The article was about the options for investors hoping to protect their wealth during a stock-market fall. One of the ideas was to put money into property trusts.

Protection… buildings… A-ha! Inspiration struck the picture editor, and we ended up with a big picture of a medieval castle, sitting in the middle of a wide moat. Which castle? The caption was not informative. Is the castle for sale? Is it owned by a property trust? No reason to think so. It was just a castle, suggestive of castle-ishness. It had, in other words, no factual connection with the article at all. And it took up half a page.

It makes you wonder whether we shouldn’t take a deep breath, decide to treat the reader as a rational being, and publish such an article with no illustration. We would thus free the space for – dare I say it? – another 600-word article.

What, no picture on the page at all? Aesthetes might be horrified, but many readers (the clue is in the name – “readers”, not “viewers”) might find it a refreshing change.

Beware of things you think you know. It doesn’t occur to you to check them. We’ve all done it. On Monday, we published a leading article about the Great War centenary: “The reputation of the war probably reached its nadir in the 1960s, around the time of the late Alan Clark’s Lions Led by Donkeys.”

Clark’s book takes its title from a reported remark by a German general that British soldiers were lions led by donkeys, but the book itself is called just The Donkeys.

This is from a theatre review published on Wednesday: “Raw sexual energy, and society’s need to curb its wilder excrescences, are themes which bubble constantly just below the surface in the myth of the vampire.”

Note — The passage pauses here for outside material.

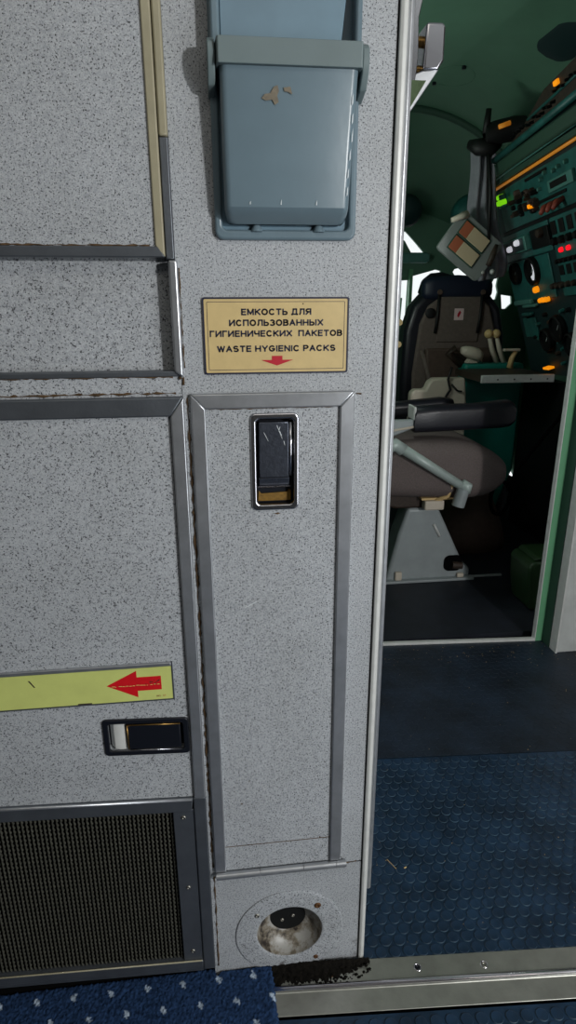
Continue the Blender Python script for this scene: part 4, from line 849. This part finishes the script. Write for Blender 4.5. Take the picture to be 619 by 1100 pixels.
def cbx(name, u0, u1, v0, v1, d0, d1, m, r=.008, parent=None, label=None):
    bb = NB(); prism(bb, rrect(u0, v0, u1, v1, r, 3), d0, d1); bmesh.ops.transform(bb, matrix=cbm, verts=bb.verts); return put(name, bb, m, parent or CB, bevel=.0015, label=label)
cbx('board', -.122, .118, -.098, .090, -.008, .014, M['tablet'], .016)
for v0, v1 in ((.006, .064), (-.066, -.008)):
    cbx('card_frame', -.088, .060, v0-.005, v1+.005, -.012, -.007, M['shell_dark'], .003); c_ = cbx('card', -.040, .055, v0, v1, -.015, -.011, M['card'], .002, label='beige card'); cbx('card_tab', -.083, -.040, v0, v1, -.015, -.011, M['card_red'], .002, label='orange-brown end of the card')
bb = NB(); tube(bb, [(1.045, 2.0, 1.49), (1.085, 1.995, 1.505), (1.115, 2.0, 1.515)], [.010, .013, .016], 8); put('clip', bb, M['beige_plastic'], CB, True)
bb = NB(); tube(bb, [(1.228, 2.0, 1.31), (1.248, 2.0, 1.36), (1.262, 2.01, 1.395)], [.012, .014, .008], 8); put('clamp', bb, M['brown'], CB, True)
for x, z in ((1.262, 1.287), (1.215, 1.283)):
    bb = NB(); bmesh.ops.create_uvsphere(bb, u_segments=12, v_segments=8, radius=.011); bmesh.ops.translate(bb, vec=(x, 2.03, z), verts=bb.verts); put('ball_joint', bb, M['alu_white'], CB, True)
bb = NB(); tube(bb, [(1.23, 2.025, 1.40), (1.215, 2.015, 1.60), (1.185, 2.01, 1.76)], .008, 8); put('hanger', bb, M['fan'], CB, True)
DM = NB(); lathe(DM, [(.10, .02), (.11, 0), (.10, -.03), (.06, -.055), (.0001, -.06)], (1.43, 2.75, 1.60), (.2, 1, .1), 24); tag(put('speaker_dome', DM, M['panel'], None, True), 'teal round speaker dome on the lining behind the grey curtain', 'speaker')
DM = NB(); lathe(DM, [(.08, .02), (.09, 0), (.07, -.03), (.0001, -.04)], (1.16, 3.05, 1.66), (.2, 1, .3), 24); tag(put('speaker_cover', DM, M['panel_dark'], None, True), 'dark teal fitting above the pale green window bracket', 'fitting')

It looks as if the writer was trying to avoid the cliché “wilder excesses” by substituting “excrescences”, and has fallen instead into a mixed metaphor. An excrescence is an outgrowth, usually of a morbid or disfiguring nature. You cannot restrain that with a curb, which is a chain passing under a horse’s lower jaw and attached to the arms of the bit.

This is from a story about the Canebière, the principal thoroughfare of Marseille, published on Tuesday: “Named from the Latin word for cannabis, la Canebière was originally part of the hemp fields around the old port.”

Eh? The Latin word for cannabis is cannabis. What is going on? The next sentence brings both enlightenment and further puzzlement: “The Provençal word for hemp is canebe.”

Now we are getting somewhere; that is obviously the word from which the name “Canebière” is derived. Why not say so in the first place, instead of getting snarled up in jumbled Latin?